Collected material
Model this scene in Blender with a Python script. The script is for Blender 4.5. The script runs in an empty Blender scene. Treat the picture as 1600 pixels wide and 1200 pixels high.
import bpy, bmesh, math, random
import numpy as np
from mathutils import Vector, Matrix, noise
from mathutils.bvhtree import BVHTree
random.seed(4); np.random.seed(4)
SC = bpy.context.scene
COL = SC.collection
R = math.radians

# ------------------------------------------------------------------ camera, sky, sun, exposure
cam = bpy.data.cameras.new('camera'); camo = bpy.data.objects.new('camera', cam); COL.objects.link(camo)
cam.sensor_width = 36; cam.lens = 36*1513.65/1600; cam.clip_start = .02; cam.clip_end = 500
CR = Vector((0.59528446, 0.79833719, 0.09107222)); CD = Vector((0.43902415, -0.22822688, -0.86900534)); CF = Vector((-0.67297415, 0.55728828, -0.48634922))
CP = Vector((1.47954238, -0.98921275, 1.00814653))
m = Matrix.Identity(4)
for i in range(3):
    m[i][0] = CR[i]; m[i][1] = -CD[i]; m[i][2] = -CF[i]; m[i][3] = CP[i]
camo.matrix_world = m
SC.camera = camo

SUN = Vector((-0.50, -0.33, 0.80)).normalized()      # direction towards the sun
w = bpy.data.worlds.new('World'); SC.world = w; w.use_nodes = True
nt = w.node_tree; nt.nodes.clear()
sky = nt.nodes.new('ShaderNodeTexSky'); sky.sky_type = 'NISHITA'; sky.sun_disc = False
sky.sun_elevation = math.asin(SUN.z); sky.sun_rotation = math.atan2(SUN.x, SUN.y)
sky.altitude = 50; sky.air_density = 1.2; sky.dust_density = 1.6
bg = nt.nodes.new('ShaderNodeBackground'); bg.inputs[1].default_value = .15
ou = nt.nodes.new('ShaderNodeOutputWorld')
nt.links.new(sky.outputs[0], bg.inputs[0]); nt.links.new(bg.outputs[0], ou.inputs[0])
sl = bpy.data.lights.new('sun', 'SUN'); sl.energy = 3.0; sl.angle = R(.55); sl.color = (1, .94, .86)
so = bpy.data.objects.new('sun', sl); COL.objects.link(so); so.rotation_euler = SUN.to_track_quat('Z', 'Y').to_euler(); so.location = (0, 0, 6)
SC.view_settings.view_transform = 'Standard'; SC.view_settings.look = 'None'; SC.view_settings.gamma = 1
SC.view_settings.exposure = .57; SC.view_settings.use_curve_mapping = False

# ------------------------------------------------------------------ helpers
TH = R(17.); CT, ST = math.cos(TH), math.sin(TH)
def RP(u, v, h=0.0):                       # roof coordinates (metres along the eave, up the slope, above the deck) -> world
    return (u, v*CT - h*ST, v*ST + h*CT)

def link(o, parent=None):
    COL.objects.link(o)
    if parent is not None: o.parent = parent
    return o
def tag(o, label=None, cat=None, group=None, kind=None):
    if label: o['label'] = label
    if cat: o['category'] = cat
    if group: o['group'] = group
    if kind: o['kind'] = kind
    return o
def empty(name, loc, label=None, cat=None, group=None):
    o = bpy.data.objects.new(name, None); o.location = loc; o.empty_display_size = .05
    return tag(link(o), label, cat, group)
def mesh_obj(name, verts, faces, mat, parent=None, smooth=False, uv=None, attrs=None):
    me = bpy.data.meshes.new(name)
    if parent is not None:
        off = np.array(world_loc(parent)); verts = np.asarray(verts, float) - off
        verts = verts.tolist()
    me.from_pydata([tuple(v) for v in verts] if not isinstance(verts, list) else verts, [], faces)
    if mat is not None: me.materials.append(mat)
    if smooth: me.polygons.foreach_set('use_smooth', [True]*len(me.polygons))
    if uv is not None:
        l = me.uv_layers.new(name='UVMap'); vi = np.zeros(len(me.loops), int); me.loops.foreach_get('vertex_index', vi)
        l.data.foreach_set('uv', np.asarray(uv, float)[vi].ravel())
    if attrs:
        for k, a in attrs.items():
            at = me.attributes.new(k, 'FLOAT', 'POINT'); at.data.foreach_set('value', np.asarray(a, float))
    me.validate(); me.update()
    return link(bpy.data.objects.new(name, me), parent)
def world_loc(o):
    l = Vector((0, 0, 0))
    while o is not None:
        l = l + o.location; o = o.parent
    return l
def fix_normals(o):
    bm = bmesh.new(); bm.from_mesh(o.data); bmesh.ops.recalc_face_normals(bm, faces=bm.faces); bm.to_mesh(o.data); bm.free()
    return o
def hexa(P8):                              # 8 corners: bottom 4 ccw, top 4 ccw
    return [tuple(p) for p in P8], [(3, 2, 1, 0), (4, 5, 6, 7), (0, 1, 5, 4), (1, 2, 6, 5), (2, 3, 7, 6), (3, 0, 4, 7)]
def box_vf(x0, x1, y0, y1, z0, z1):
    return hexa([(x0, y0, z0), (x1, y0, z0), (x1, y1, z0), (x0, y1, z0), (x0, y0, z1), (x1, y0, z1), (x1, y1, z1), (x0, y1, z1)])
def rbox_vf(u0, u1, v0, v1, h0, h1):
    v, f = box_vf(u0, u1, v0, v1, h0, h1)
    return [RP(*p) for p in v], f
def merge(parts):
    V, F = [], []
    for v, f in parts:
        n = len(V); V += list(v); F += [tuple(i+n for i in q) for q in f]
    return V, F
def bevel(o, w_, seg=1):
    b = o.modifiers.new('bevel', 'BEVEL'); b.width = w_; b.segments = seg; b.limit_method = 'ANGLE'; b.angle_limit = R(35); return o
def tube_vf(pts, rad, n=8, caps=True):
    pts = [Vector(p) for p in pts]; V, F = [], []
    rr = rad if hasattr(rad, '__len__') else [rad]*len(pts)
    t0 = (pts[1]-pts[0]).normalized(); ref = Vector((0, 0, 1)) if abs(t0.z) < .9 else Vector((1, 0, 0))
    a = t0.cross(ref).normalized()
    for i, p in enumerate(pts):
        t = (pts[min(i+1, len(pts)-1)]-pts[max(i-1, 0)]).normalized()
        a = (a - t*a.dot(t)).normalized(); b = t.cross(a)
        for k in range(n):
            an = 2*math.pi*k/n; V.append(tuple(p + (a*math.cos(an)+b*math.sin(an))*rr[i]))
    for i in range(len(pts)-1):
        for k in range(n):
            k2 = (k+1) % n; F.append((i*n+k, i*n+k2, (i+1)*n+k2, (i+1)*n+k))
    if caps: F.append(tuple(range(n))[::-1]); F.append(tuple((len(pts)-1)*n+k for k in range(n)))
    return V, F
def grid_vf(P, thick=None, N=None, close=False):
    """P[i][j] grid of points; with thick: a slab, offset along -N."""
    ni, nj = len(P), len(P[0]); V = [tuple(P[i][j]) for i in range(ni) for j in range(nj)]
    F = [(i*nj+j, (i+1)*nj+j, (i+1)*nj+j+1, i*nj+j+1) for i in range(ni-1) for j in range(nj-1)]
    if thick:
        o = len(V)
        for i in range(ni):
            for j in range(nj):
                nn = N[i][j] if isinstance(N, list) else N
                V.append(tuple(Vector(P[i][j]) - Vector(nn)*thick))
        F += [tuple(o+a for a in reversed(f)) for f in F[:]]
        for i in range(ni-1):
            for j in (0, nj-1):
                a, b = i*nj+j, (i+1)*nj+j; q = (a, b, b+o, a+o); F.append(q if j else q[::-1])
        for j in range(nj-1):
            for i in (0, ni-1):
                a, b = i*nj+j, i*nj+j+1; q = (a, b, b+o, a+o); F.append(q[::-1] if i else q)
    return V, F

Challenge
Starting at the top of the data above, repeat every line exactly until the line containing "R = math.radians" has been given, then stop.

Response
Model this scene in Blender with a Python script. The script is for Blender 4.5. The script runs in an empty Blender scene. Treat the picture as 1600 pixels wide and 1200 pixels high.
import bpy, bmesh, math, random
import numpy as np
from mathutils import Vector, Matrix, noise
from mathutils.bvhtree import BVHTree
random.seed(4); np.random.seed(4)
SC = bpy.context.scene
COL = SC.collection
R = math.radians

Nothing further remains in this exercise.